School officials have been focusing on the social and emotional well-being of students across the district in recent months. Murphy told students that substance use is not the way for youths to cope with trauma.
“We have to talk about it,” Murphy said. “It’s about having role models in life.”
Healey noted the importance of adults working with youths rather than talking at them about drugs and alcohol.
“I really appreciate the commitment of the mayor, the superintendent, the principal,” Healey said. “We’re very lucky to have such supportive adults working with kids.”
The toolkit also gives students the opportunity to connect with a support network staffed by licensed professionals at The Herren Project, Healey noted.
Schools will have access to a mobile app, which will be available in the fall, that serves as a tool for students to learn about substance use and practice positive decision-making, according to the Project Here website.
Murphy and Healey agreed that teenagers at the middle school level are the ideal target for substance use, however, it is also the age group to provide prevention habits.
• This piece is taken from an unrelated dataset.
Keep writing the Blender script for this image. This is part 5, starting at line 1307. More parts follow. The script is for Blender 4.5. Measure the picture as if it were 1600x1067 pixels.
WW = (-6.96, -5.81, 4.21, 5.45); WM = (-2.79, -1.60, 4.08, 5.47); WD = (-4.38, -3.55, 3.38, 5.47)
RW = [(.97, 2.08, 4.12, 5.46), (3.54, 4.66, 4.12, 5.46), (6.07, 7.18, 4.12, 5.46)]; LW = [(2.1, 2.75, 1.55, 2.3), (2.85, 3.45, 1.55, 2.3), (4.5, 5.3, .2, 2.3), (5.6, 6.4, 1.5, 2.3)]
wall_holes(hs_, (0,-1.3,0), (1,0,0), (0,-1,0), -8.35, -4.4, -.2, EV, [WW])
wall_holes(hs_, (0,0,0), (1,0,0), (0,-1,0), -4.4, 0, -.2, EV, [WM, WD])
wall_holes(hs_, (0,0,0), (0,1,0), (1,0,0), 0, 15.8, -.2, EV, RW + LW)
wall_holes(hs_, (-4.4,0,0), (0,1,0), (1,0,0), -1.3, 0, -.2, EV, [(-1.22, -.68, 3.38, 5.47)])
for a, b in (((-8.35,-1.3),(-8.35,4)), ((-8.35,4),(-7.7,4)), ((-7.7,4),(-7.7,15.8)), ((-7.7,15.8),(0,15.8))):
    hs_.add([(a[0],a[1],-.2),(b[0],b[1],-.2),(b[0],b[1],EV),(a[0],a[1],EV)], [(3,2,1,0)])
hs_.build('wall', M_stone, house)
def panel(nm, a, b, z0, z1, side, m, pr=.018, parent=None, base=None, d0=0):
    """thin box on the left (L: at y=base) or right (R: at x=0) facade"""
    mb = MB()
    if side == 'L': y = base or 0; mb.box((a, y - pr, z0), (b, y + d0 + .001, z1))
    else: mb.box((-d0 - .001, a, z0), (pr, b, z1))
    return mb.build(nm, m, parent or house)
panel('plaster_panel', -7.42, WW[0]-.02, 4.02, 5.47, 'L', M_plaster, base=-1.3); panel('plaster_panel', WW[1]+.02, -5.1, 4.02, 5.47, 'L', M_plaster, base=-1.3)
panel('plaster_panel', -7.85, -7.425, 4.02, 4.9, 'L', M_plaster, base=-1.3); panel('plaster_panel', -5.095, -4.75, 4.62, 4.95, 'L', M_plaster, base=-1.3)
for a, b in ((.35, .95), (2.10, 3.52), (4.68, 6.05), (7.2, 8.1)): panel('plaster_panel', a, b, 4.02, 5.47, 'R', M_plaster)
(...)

Murphy added that in his health and wellness class, he begins teaching students about nicotine in the fourth grade and gradually moves on to alcohol, marijuana and harder drugs as the students progress.
“We’re trying to attack (the opioid crisis) from many fronts but I fundamentally believe the best way to stop addiction is to stop it before it sets in and that’s why we need to get education materials out and when you get to high school, it’s too late,” Healey said. “You need to target kids in middle school …t here are some things they know, there are some thing they don’t know.”
Ninety percent of all adults struggling with addiction started using when they were under the age of 18, and 50 percent were under the age of 15, according to Project Here. Studies have shown that effective substance use education and prevention programming can decrease the risk of substance use among teens, the organization said in a release.
“Newburyport is no different than any other community in the state because this is a crisis that crosses socioeconomic levels,” Healey said. “It hits our rural, urban and suburban communities.”
The attorney general’s office has disbursed $700,000 in settlement funding directly to school districts, nonprofits and community organizations to fund prevention programming through its Youth Opioid Prevention Grant Program, according to a press release from Healey’s office.
In addition, a new program from Project Here will fund evidence-based substance use prevention curriculum in public middle schools across the state. The grant, Healey noted, will provide funding to implement one of three evidence-based prevention curriculum — Botvin LifeSkills Training, Michigan Model for Health or Positive Action. Full proposals must be submitted online at www.here.world/grant by 4 p.m. on June 15.